10 Tips for Writers
- Start your career writing articles. Don’t think that writing a book is the best way to reach people with your message. An article in Decision magazine can reach 850,000 people, Today’s Christian Woman, 250,000. The average nonfiction book sells 8,000 copies.
- Know where you plan to send your manuscript before you begin to write. Finding a place afterwards is like buying a pair of shoes then going home and trying to find someone in the family who likes them and who can wear them.
- Follow the magazine’s guidelines carefully. Lin Johnson, editor of the Christian Communicator, says she wants subheads. If she takes an article out of the envelope and sees no subheads, she puts it back in and sends it back.

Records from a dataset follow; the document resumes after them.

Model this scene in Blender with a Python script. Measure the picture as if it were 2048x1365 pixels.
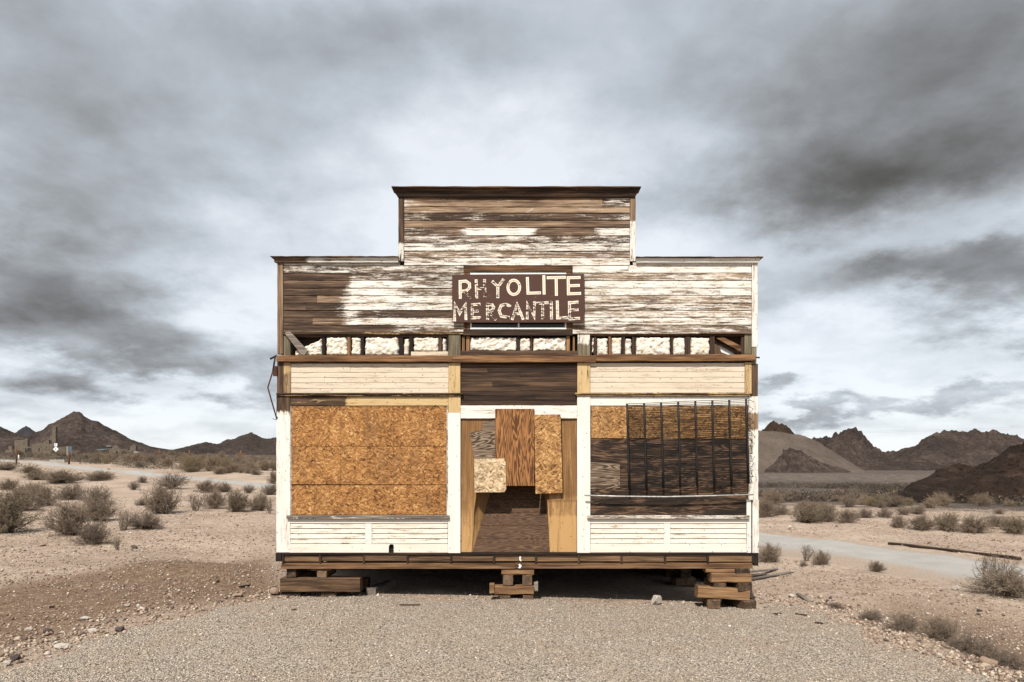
import bpy, math, random
import numpy as np
from mathutils import Vector

for _o in list(bpy.data.objects):
    bpy.data.objects.remove(_o)
scene = bpy.context.scene
COL = scene.collection
rng = np.random.default_rng(7)
random.seed(7)

# ------------------------------------------------------------------ camera
D, F, HZ, S = 10.7, 1364.25, 927.0, 127.5     # metres to the facade, focal length / horizon in photo pixels, pixels per metre
EZ = (1195 - HZ) / S                          # eye height
cam = bpy.data.cameras.new('camera'); cam_o = bpy.data.objects.new('camera', cam); COL.objects.link(cam_o)
cam_o.location = (0, -D, EZ); cam_o.rotation_euler = (math.radians(90), 0, 0)
cam.sensor_width = 36; cam.lens = 36 * F / 2048; cam.shift_y = (HZ - 682.5) / 2048
cam.clip_start = .05; cam.clip_end = 20000
scene.camera = cam_o

# ------------------------------------------------------------------ sky, sun, exposure
SUN_EL, SUN_AZ = math.radians(50), math.radians(16)     # azimuth: to the left of straight behind the camera
sun_dir = Vector((-math.sin(SUN_AZ) * math.cos(SUN_EL), -math.cos(SUN_AZ) * math.cos(SUN_EL), math.sin(SUN_EL)))
sun = bpy.data.lights.new('sun', 'SUN'); sun.energy = 4.5; sun.angle = math.radians(1.0); sun.color = (1, .945, .86)
sun_o = bpy.data.objects.new('sun', sun); COL.objects.link(sun_o)
sun_o.rotation_euler = (-sun_dir).to_track_quat('-Z', 'Y').to_euler(); sun_o.location = (-20, -40, 40)
vs = scene.view_settings
vs.view_transform = 'Standard'; vs.look = 'None'; vs.exposure = 0.62; vs.gamma = 1.0; vs.use_curve_mapping = False


def nd(nt, typ, **kw):
    """node with inputs (by name, or i0, i1 ... by index) and properties; sockets are linked"""
    n = nt.nodes.new('ShaderNode' + typ)
    for k, v in kw.items():
        if k[0] == 'i' and k[1:].isdigit():
            s = n.inputs[int(k[1:])]
        elif k.replace('_', ' ') in n.inputs:
            s = n.inputs[k.replace('_', ' ')]
        else:
            setattr(n, k, v); continue
        if isinstance(v, bpy.types.NodeSocket):
            nt.links.new(v, s)
        else:
            s.default_value = v
    return n


def mth(nt, op, a, b=0.0, c=0.0, clamp=False):
    return nd(nt, 'Math', operation=op, use_clamp=clamp, i0=a, i1=b, i2=c).outputs[0]


def ramp(nt, fac, stops, interp='LINEAR'):
    n = nd(nt, 'ValToRGB', Fac=fac); cr = n.color_ramp; cr.interpolation = interp
    while len(cr.elements) < len(stops):
        cr.elements.new(.5)
    for e, (p, c) in zip(cr.elements, stops):
        e.position = p; e.color = (*c, 1) if len(c) == 3 else c
    return n.outputs[0]


def mixc(nt, f, a, b, blend='MIX'):
    n = nd(nt, 'Mix', data_type='RGBA', blend_type=blend)
    for s, v in ((n.inputs[0], f), (n.inputs[6], a), (n.inputs[7], b)):
        if isinstance(v, bpy.types.NodeSocket):
            nt.links.new(v, s)
        else:
            s.default_value = (*v, 1) if isinstance(v, tuple) and len(v) == 3 else v
    return n.outputs[2]


def smooth(nt, x, lo, hi):
    return nd(nt, 'MapRange', interpolation_type='SMOOTHSTEP', i0=x, i1=lo, i2=hi).outputs[0]


def scaled_(nt, v, k):
    return nd(nt, 'VectorMath', operation='SCALE', i0=v, Scale=k).outputs[0]


# the sky: Nishita seen through a broken cloud layer; clouds are set by direction and go on all round
world = bpy.data.worlds.new('World'); scene.world = world; world.use_nodes = True
nt = world.node_tree; nt.nodes.clear()
SKY_STRENGTH = .1
SKY_GAIN = .665
tc = nd(nt, 'TexCoord')
sky = nd(nt, 'TexSky', sky_type='NISHITA', sun_disc=False, sun_elevation=SUN_EL, sun_rotation=math.radians(180) + SUN_AZ, altitude=1200)
sky.air_density = 1.0; sky.dust_density = 1.5
sep = nd(nt, 'SeparateXYZ', Vector=nd(nt, 'VectorMath', operation='NORMALIZE', i0=tc.outputs['Generated']).outputs[0])
sx, sy, sz = sep.outputs
az = mth(nt, 'ARCTAN2', sx, sy); el = mth(nt, 'ARCSINE', sz)
zz = mth(nt, 'ADD', mth(nt, 'MAXIMUM', sz, 0.0), .30)
pl = nd(nt, 'CombineXYZ', X=mth(nt, 'DIVIDE', sx, zz), Y=mth(nt, 'DIVIDE', sy, zz)).outputs[0]
big = nd(nt, 'TexNoise', Vector=pl, Scale=1.1, Detail=9, Roughness=.58, Distortion=.15).outputs[0]
fine = nd(nt, 'TexNoise', Vector=pl, Scale=3.4, Detail=11, Roughness=.62, Distortion=.2).outputs[0]
bill = [nd(nt, 'TexNoise', Vector=scaled_(nt, pl, k_), Scale=2.6, Detail=8, Roughness=.5, Distortion=.1).outputs[0] for k_ in (1.0, .93)]
warp = nd(nt, 'TexNoise', Vector=pl, Scale=2.0, Detail=10, Roughness=.6)
wsep = nd(nt, 'SeparateXYZ', Vector=warp.outputs['Color'])
azw = mth(nt, 'ADD', az, mth(nt, 'MULTIPLY', mth(nt, 'SUBTRACT', wsep.outputs[0], .5), .44))
elw = mth(nt, 'ADD', el, mth(nt, 'MULTIPLY', mth(nt, 'SUBTRACT', wsep.outputs[1], .5), .30))
BLOBS = [  # photo pixel of the cloud's centre, half-widths in pixels, brightness change
    (1830, 130, 480, 220, -.38), (1990, 290, 260, 110, -.08), (1560, 330, 270, 70, -.16), (1990, 540, 260, 62, -.38), (1640, 525, 220, 42, -.12), (1850, 790, 300, 26, -.22), (1560, 800, 120, 16, -.10),
    (80, 500, 330, 100, -.35), (170, 660, 400, 76, -.32), (420, 735, 220, 40, -.16), (400, 110, 520, 130, -.23), (250, 320, 360, 90, -.23), (20, 60, 300, 160, -.08), (800, 60, 220, 70, -.12),
    (950, 430, 430, 150, .05), (520, 600, 120, 60, .06), (1200, 30, 320, 120, -.14), (60, 815, 420, 30, -.08)]
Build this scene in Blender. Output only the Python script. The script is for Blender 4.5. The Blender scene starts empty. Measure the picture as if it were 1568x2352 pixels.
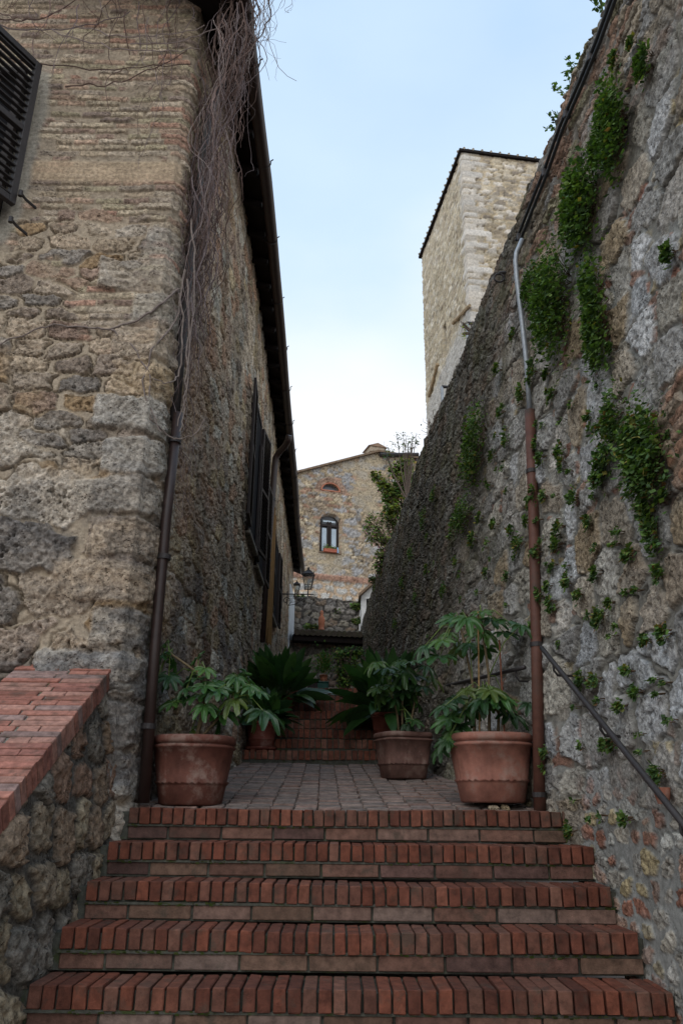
import bpy, math, random
import numpy as np
from mathutils import Vector, Matrix
C = bpy.context.scene.collection
rnd = random.Random(7)
EYE = 1.5            # eye height above the ground at the foot of the stairs

# ------------------------------------------------------------------ camera
TH = math.radians(20.5); PH = math.radians(0.6); FP = 1801.0
Fv = np.array([0, math.cos(TH), math.sin(TH)]); R0 = np.array([1., 0, 0]); U0 = np.array([0, -math.sin(TH), math.cos(TH)])
Rv = math.cos(PH)*R0 + math.sin(PH)*U0; Uv = -math.sin(PH)*R0 + math.cos(PH)*U0
cd = bpy.data.cameras.new('camera'); cam = bpy.data.objects.new('camera', cd); C.objects.link(cam)
cd.sensor_fit = 'VERTICAL'; cd.sensor_height = 23.5; cd.sensor_width = 15.67; cd.lens = 23.5*FP/2352
cd.clip_start = .05; cd.clip_end = 500
cam.matrix_world = Matrix(((Rv[0], Uv[0], -Fv[0], 0), (Rv[1], Uv[1], -Fv[1], 0), (Rv[2], Uv[2], -Fv[2], EYE), (0, 0, 0, 1)))
bpy.context.scene.camera = cam

# ------------------------------------------------------------------ sky, sun, exposure
w = bpy.data.worlds.new('World'); bpy.context.scene.world = w; w.use_nodes = True
nt = w.node_tree; nt.nodes.clear(); N = nt.nodes.new; Lk = nt.links.new
out = N('ShaderNodeOutputWorld'); bg = N('ShaderNodeBackground'); Lk(bg.outputs[0], out.inputs[0])
sky = N('ShaderNodeTexSky'); sky.sky_type = 'NISHITA'; sky.sun_disc = False
SE, SR = math.radians(48), math.radians(205)
sky.sun_elevation = SE; sky.sun_rotation = SR; sky.dust_density = 2.0
tc = N('ShaderNodeTexCoord'); sep = N('ShaderNodeSeparateXYZ'); Lk(tc.outputs['Generated'], sep.inputs[0])
no = N('ShaderNodeTexNoise'); no.inputs['Scale'].default_value = 2.2; no.inputs['Detail'].default_value = 5; no.inputs['Roughness'].default_value = .5
mp = N('ShaderNodeMapping'); mp.inputs['Scale'].default_value = (1, 1, 2.2); Lk(tc.outputs['Generated'], mp.inputs[0]); Lk(mp.outputs[0], no.inputs['Vector'])
ma = N('ShaderNodeMath'); ma.operation = 'MULTIPLY_ADD'; ma.inputs[1].default_value = .42; Lk(no.outputs['Fac'], ma.inputs[0]); of = N('ShaderNodeMath'); of.operation = 'SUBTRACT'; Lk(sep.outputs['Z'], of.inputs[0]); of.inputs[1].default_value = .06; Lk(of.outputs[0], ma.inputs[2])
rp = N('ShaderNodeValToRGB'); Lk(ma.outputs[0], rp.inputs[0])
e = rp.color_ramp.elements
e[0].position = .0; e[0].color = (.92, .92, .92, 1); e[1].position = .60; e[1].color = (1.0, 1.0, 1.0, 1)
for p_, c_ in ((.72, (.84, .94, 1.0, 1)), (.84, (.66, .83, 1.0, 1)), (.95, (.57, .75, .96, 1)), (1.0, (.50, .70, .95, 1))):
    q = e.new(p_); q.color = c_
m1 = N('ShaderNodeVectorMath'); m1.operation = 'SCALE'; m1.inputs['Scale'].default_value = .05; Lk(sky.outputs[0], m1.inputs[0])
m2 = N('ShaderNodeVectorMath'); m2.operation = 'SCALE'; m2.inputs['Scale'].default_value = .96; Lk(rp.outputs[0], m2.inputs[0])
m3 = N('ShaderNodeVectorMath'); m3.operation = 'ADD'; Lk(m1.outputs[0], m3.inputs[0]); Lk(m2.outputs[0], m3.inputs[1])
Lk(m3.outputs[0], bg.inputs[0]); bg.inputs[1].default_value = 1.0
sl = bpy.data.lights.new('sun', 'SUN'); sl.energy = .6; sl.angle = math.radians(35); sl.color = (1, .95, .87)
so = bpy.data.objects.new('sun', sl); C.objects.link(so)
sd = Vector((math.sin(SR)*math.cos(SE), math.cos(SR)*math.cos(SE), math.sin(SE)))
so.rotation_euler = sd.to_track_quat('Z', 'Y').to_euler(); so.location = (0, -5, 30)
vs = bpy.context.scene.view_settings; vs.view_transform = 'Standard'; vs.look = 'None'; vs.exposure = .0; vs.gamma = 1

# ------------------------------------------------------------------ helpers
def ray(x, y): return Fv + (x-784)/FP*Rv + (1176-y)/FP*Uv
def P(x, y, X=None, Y=None, Z=None):
    d = ray(x, y)
    t = Y/d[1] if Y is not None else (Z/d[2] if Z is not None else X/d[0])
    return d*t
def h2(ix, iy, seed):
    a = (np.asarray(ix).astype(np.int64)*374761393 + np.asarray(iy).astype(np.int64)*668265263 + seed*974634777) & 0xffffffff
    a = ((a ^ (a >> 13))*1274126177) & 0xffffffff
    a = ((a ^ (a >> 16))*2246822519) & 0xffffffff
    a = a ^ (a >> 15)
    return (a & 0xffffff)/float(0xffffff)
def vn(x, y, seed=0):
    xi = np.floor(x); yi = np.floor(y); fx = x-xi; fy = y-yi
    fx = fx*fx*(3-2*fx); fy = fy*fy*(3-2*fy)
    a = h2(xi, yi, seed); b = h2(xi+1, yi, seed); c = h2(xi, yi+1, seed); d = h2(xi+1, yi+1, seed)
    return (a+(b-a)*fx)*(1-fy)+(c+(d-c)*fx)*fy
def fbm(x, y, o=4, seed=0, g=.5):
    s = 0; a = 1; t = 0
    for i in range(o):
        s = s+a*vn(x*2**i+17.3*i, y*2**i+5.1*i, seed+i); t += a; a *= g
    return s/t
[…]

- Submit. I know lots of writers who are gifted but have never published because they never submit their material.
- Help other writers. I became involved with writing groups to hone my skills, but in the process have learned that I grow the most when I’m helping someone else. I critique manuscripts because seeing problems in others writers’ manuscripts improves my ability to self edit.
- Read, read, read. I read in my genre, outside my genre, and books on the craft of writing. I don’t think I will ever know it all. I study writers who move me, make me think, or surprise me.
- Surround yourself with positive people. They will help you through the hard times and won’t let your head get too big during the good times.
- Don’t ever give up. Persistence pays off. Most great writers were rejected over and over. And understand that God hasn’t called us to be best-selling authors, but to be faithful.
- Don’t compare yourself to other writers. The envy bug creeps into our minds and eats away at our confidence. That monster comes direct from the evil one.
- “Delight yourself in the Lord” (Psalm 37:4). That scripture ends by saying that God will give you the desires of your heart, but I have found that as I delight in God, then he gives me things that are bigger and better than I could ever imagine—and most of them have nothing to do with material goods.